Minimisation of Quasar-Convex Functions Using Random Zeroth-Order Oracles
Amir Ali Farzin, Yuen-Man Pun, Iman Shames
TL;DR
This work introduces a random Gaussian smoothing zeroth-order optimization framework for minimizing quasar-convex and strongly quasar-convex functions in both unconstrained and constrained settings. By replacing gradients with a Gaussian-smoothed surrogate $f_\mu$ and a corresponding unbiased estimator $g_\mu$, the authors establish convergence guarantees and neighbourhood control, with variance reduction enabling arbitrarily small residuals. They define proximal-quasar-convexity to extend these results to constrained problems and derive matching or near-matching iteration bounds to first-order methods. Empirically, the Gaussian-smoothing ZO approach demonstrates competitive or superior performance to gradient descent in learning linear dynamical systems and related tasks, offering stability advantages in challenging settings. Overall, the results broaden the applicability of zeroth-order methods to nonconvex but structured objectives and suggest practical benefits for black-box optimization in ML and control contexts.
Abstract
This study explores the performance of a random Gaussian smoothing zeroth-order (ZO) scheme for minimising quasar-convex (QC) and strongly quasar-convex (SQC) functions in both unconstrained and constrained settings.

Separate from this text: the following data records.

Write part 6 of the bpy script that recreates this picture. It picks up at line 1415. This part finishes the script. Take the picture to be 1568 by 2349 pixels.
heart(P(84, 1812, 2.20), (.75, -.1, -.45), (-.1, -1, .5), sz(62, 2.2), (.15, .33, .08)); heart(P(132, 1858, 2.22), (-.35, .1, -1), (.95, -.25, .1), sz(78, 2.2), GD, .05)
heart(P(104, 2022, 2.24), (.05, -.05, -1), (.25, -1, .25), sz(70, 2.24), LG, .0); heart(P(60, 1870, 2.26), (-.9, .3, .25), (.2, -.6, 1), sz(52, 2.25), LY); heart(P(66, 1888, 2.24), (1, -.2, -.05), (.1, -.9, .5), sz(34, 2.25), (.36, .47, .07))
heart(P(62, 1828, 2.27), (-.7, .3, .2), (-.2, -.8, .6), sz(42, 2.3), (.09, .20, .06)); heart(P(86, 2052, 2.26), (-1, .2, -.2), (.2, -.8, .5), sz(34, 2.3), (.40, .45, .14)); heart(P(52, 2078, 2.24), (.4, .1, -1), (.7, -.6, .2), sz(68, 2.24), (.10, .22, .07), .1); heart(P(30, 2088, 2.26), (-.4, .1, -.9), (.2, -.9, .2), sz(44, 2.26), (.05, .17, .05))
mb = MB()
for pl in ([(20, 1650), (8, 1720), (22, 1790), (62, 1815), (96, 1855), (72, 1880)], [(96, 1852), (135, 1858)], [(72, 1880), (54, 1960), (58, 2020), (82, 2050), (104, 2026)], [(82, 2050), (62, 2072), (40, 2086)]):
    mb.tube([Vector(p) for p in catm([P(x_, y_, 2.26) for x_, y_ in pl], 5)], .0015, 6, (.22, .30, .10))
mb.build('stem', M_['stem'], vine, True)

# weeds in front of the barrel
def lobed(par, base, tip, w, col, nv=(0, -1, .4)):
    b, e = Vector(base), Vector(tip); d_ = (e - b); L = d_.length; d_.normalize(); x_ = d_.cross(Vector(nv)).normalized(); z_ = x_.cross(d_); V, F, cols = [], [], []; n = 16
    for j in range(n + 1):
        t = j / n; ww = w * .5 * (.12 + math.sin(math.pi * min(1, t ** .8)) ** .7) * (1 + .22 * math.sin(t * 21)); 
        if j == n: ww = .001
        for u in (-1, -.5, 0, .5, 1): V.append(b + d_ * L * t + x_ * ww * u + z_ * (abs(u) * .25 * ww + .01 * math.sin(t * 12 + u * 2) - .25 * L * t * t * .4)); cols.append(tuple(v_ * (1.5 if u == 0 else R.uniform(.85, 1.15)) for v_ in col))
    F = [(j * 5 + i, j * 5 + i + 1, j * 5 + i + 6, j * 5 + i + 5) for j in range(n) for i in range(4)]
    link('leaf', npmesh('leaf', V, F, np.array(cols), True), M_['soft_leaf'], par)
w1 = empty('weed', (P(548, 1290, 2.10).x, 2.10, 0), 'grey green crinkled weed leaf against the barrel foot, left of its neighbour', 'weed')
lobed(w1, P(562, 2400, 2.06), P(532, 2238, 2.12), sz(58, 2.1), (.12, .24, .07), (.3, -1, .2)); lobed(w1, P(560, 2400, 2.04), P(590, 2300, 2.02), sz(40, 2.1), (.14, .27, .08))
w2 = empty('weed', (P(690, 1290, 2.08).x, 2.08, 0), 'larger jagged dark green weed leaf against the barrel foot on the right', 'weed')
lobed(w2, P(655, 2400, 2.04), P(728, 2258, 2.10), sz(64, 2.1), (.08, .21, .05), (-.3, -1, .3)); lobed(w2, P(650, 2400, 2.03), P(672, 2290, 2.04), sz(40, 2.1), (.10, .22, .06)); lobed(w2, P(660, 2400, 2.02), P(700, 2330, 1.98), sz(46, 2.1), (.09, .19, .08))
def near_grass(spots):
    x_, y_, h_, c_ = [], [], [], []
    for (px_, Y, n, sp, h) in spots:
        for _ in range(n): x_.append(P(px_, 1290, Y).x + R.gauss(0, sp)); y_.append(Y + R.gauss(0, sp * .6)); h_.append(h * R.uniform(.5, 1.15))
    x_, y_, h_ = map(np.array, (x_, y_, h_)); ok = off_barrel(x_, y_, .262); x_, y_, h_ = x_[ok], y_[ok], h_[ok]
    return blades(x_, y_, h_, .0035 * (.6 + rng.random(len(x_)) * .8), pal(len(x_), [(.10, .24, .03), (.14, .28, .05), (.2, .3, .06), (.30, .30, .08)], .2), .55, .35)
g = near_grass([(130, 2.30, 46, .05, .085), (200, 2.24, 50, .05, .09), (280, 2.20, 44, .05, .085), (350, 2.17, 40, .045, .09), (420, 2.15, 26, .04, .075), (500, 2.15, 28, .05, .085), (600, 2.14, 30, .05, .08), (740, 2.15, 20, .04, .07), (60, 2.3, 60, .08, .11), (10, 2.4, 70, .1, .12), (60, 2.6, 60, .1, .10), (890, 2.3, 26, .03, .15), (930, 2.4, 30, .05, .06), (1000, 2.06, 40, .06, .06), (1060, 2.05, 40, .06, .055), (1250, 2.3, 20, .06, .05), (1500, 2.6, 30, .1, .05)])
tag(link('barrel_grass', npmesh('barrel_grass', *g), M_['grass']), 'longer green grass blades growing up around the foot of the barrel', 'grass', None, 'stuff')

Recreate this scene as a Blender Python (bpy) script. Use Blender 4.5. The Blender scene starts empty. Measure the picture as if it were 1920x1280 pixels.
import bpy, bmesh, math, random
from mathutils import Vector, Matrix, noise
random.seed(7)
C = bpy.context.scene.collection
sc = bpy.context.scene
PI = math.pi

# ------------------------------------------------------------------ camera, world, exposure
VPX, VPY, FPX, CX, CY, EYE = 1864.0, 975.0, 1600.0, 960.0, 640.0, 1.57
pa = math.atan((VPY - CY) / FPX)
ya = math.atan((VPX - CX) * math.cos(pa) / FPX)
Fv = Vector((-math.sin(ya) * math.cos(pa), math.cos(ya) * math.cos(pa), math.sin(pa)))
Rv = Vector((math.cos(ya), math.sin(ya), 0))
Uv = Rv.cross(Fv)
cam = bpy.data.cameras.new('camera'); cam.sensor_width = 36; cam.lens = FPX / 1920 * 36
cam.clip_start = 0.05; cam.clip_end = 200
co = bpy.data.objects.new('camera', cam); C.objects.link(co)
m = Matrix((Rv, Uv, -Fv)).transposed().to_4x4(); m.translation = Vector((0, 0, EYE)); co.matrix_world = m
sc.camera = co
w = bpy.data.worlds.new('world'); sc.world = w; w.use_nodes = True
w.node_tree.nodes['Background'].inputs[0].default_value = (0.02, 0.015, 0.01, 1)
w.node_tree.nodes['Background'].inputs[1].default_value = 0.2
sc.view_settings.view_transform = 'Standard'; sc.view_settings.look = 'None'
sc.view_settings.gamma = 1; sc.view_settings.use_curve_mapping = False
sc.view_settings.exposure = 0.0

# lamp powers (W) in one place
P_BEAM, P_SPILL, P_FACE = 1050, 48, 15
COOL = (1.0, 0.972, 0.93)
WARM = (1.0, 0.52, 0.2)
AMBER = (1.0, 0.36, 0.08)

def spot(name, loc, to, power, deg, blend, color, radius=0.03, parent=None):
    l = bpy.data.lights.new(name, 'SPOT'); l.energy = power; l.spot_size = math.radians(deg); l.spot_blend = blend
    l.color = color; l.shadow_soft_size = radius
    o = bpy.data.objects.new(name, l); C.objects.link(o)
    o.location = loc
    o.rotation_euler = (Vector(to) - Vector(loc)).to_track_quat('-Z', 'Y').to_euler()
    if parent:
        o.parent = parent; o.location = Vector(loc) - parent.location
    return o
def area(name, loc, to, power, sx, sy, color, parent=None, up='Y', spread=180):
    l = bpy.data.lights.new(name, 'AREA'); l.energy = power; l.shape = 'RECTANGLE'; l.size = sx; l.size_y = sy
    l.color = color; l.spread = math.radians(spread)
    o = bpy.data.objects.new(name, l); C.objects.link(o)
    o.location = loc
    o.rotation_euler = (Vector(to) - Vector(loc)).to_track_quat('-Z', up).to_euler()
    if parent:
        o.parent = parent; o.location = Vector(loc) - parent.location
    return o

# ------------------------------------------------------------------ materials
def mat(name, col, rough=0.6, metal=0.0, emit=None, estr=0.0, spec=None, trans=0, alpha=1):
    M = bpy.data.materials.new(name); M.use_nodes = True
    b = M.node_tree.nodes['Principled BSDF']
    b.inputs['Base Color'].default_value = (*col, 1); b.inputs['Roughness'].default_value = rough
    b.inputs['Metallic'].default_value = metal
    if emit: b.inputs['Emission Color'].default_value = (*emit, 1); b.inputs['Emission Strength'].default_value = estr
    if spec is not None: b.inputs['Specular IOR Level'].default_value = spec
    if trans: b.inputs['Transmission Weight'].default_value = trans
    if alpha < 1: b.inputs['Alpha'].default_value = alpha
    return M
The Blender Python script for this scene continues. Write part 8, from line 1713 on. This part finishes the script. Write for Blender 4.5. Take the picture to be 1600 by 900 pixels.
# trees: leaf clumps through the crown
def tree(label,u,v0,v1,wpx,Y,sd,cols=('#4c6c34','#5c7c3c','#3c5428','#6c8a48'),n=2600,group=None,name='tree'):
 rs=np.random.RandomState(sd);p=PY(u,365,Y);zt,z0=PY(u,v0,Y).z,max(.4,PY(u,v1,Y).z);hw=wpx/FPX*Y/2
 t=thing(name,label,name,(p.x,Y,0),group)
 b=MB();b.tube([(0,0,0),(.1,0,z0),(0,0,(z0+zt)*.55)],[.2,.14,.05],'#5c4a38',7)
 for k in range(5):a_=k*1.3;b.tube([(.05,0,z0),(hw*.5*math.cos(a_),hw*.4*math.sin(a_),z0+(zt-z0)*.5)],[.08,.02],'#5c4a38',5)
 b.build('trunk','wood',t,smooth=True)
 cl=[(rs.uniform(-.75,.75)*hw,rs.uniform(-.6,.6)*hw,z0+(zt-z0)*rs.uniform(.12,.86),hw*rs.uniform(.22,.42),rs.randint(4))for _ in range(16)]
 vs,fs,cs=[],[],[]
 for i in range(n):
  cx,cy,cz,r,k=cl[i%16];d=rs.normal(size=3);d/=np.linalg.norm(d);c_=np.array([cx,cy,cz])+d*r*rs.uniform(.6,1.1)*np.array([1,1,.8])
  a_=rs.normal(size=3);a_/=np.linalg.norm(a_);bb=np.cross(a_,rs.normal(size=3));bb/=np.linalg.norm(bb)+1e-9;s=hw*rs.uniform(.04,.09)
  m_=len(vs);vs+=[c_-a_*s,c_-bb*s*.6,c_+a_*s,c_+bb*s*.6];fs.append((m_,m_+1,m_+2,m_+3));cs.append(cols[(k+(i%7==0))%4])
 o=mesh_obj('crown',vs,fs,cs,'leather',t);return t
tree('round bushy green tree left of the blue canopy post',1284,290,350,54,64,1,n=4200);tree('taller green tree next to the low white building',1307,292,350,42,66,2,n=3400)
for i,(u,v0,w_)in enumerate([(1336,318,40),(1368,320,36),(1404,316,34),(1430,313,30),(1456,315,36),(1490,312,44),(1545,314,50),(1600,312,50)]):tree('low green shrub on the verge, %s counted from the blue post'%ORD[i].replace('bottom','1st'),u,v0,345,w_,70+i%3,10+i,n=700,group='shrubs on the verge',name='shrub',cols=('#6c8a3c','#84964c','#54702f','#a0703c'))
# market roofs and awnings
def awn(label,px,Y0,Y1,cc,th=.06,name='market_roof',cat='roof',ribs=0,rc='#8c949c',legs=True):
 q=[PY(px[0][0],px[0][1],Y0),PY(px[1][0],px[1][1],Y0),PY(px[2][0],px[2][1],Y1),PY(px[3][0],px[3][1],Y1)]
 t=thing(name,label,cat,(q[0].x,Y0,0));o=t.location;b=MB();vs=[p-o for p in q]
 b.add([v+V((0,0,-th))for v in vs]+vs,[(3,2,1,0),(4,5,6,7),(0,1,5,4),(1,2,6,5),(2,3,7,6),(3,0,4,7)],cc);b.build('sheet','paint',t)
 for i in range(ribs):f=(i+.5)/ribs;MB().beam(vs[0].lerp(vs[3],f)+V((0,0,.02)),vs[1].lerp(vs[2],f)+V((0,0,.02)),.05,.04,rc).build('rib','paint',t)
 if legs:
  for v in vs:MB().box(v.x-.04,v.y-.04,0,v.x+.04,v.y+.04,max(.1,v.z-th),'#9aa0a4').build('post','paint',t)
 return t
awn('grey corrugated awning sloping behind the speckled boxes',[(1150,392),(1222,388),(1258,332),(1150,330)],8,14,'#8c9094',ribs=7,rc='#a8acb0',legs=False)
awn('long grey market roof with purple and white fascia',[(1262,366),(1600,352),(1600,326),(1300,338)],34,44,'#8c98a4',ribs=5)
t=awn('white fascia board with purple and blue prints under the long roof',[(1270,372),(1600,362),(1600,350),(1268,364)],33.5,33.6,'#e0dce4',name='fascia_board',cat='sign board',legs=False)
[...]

For the unconstrained problem, we establish the ZO algorithm's convergence to a global minimum along with its complexity when applied to both QC and SQC functions. For the constrained problem, we introduce the new notion of proximal-quasar-convexity and prove analogous results to the unconstrained case. Specifically, we show the complexity bounds and the convergence of the algorithm to a neighbourhood of a global minimum whose size can be controlled under a variance reduction scheme. Theoretical findings are illustrated through investigating the performance of the algorithm applied to a range of problems in machine learning and optimisation. Specifically, we observe scenarios where the ZO method outperforms gradient descent. We provide a possible explanation for this phenomenon.